Understanding the Bank of Mum and Dad: What Should be Considered?

Robertsons Solicitors | Cardiff | Legal Blog

Recent reports have suggested that many first-time buyers receive significant support from the Bank of Mum and Dad, with an average contribution of £18,000. While this may solve the problem of finding the deposit to allow first time buyers to take their first step on the property ladder, it can create other issues.

Parents may help out in many ways from providing a few thousand pounds right the way up to gifting an entire house. Whatever the level of contribution, there are some things which should be considered.

Has the contribution been mentioned in the Will?

If you would like your estate to be divided among your children in an equitable way, you may need to consider updating your Will to reflect any funds or gifts given to any of them during your lifetime.

There are also very complex Capital Gains Tax and Inheritance Tax (IHT) rules and it is easy to trip up, particularly when it comes to holding shares in property or if you are relying on IHT taper relief which is a 7-year sliding scale of payable inheritance tax. If you believe that your estate will be liable to IHT or you are thinking about making a financial decision which could lead to a Capital Gain event, you will need expert advice beforehand.

There are some circumstances where a gift could be viewed as a deliberate attempt to evade care home fees, and this can be problematic at a later stage.

Is a Declaration of Trust needed?

A Declaration of Trust is one of the ways you can protect any funds that you contribute for a property deposit. With this kind of arrangement, it’s possible to go into more detail about how the sales proceeds from the property should be dealt with when it’s eventually sold, and also what should happen in the event of a relationship breakdown. The Trust can also include information on liabilities for outgoings. Bear in mind however, that if your child marries after the Trust is created the terms of it could be overruled.

Are the funds a loan or a gift?

It is very important to make it clear from the outset whether the funds are a gift or a loan. If your expectation is for the money to be repaid when your child is in a stronger financial position, then it is essential to set out the terms.

However, you will need to first discuss and agree with your child the repayment conditions of the loan and any interest which will become payable. As part of these discussions, you should also decide on what would happen to the loan if it’s not paid back before you die.

If you would prefer to have protection for the loan, placing a legal charge on the property is one option. You would need to set it up as a formal loan and then back this with the security of placing a charge on the property. You will need a solicitor to draw up the necessary paperwork and if there’s a mortgage on the same property, the lender will have to consent to the charge. When the property is sold, the proceeds are used to settle the loan.

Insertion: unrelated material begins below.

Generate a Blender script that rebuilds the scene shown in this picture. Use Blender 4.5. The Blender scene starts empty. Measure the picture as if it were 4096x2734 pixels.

Is there a long-term partner or spouse buying with your child?

Whether your child is buying alone or jointly with a partner may affect your decision as to whether the cash is a loan or a gift. The full implications should be considered, and it may be advisable to take steps to protect the contribution of your child. A legal charge would be one way to achieve this. Having a Will in this scenario is extra-important, both for your child and their partner.

Can I make a joint property purchase with my child?

Another alternative would be to purchase the property jointly with your child, funding it with a joint mortgage. There are pros and cons to this option that you should carefully consider, including the fact that you would be equally responsible for the repayment of the full sum. Capital Gains Tax may arise upon the sale of the property and stamp duty at a higher rate may be due if it’s a second home.

When providing either a loan or a gift to your child, it is imperative to consider the full circumstances and the optimal way to achieve the best outcome. Acting as the Bank of Mum and Dad is not always as straightforward as it seems and pausing to get legal advice before offering to step in is highly recommended.